Cela n'implique pas qu'il y ait toujours entre les plans, les personnages ou les scènes des écarts infranchissables. Certes, les raccords sont rares, mais le montage de Cassavetes donne plutôt l'impression au spectateur que tous ces plans, tous ces personnages ou toutes ces scènes sont traversées par la même intensité, la même énergie pulsionnelle, le même flux. C'est pourquoi les rapports entre les personnages sont rarement apaisés, c'est pourquoi les mouvements de caméra trahissent aussi certains troubles, c'est pourquoi enfin le spectateur les ressent profondément.
Dans cette perspective, les faux-raccords ne sont pas gênants. Le cinéaste ne recherche pas à respecter la continuité d'un geste ou l'homogénéité d'une image d'un plan à l'autre (un verre, une cigarette peuvent en effet disparaître ou apparaître subitement dans Faces, en un clin d'oeil), ni même à dissimuler tout le matériel de filmage (dans Husbands, on peut parfois apercevoir la perche du preneur de son), il ne cherche pas à donner l'illusion du monde. Il s'emploie au contraire à capter de vrais moments de vie, intenses, face auxquels de vaines conventions cinématographiques ne comptent guère...

L'essentiel

John Cassavetes a toujours accordé beaucoup d'importance au montage, il révisait d'ailleurs régulièrement celui de ses films, non pas pour trouver la version parfaite, mais parce qu'il a toujours privilégié dans l'oeuvre l'expérience elle-même, renouvelable, à la forme achevée.

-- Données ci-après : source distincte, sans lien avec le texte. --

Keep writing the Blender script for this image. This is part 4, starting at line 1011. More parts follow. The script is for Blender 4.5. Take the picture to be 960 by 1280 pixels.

D'où sans aucun doute son intérêt pour les acteurs, l'émotion, l'énergie, son intérêt pour le vivant.

Le montage, avec d'autres procédés (mouvements de caméra, gros plans, flou, etc.), devait permettre de retrouver ce vivant en donnant aux films ce supplément de souffle étranger et inaccessible à toutes sortes de conventions trop policées.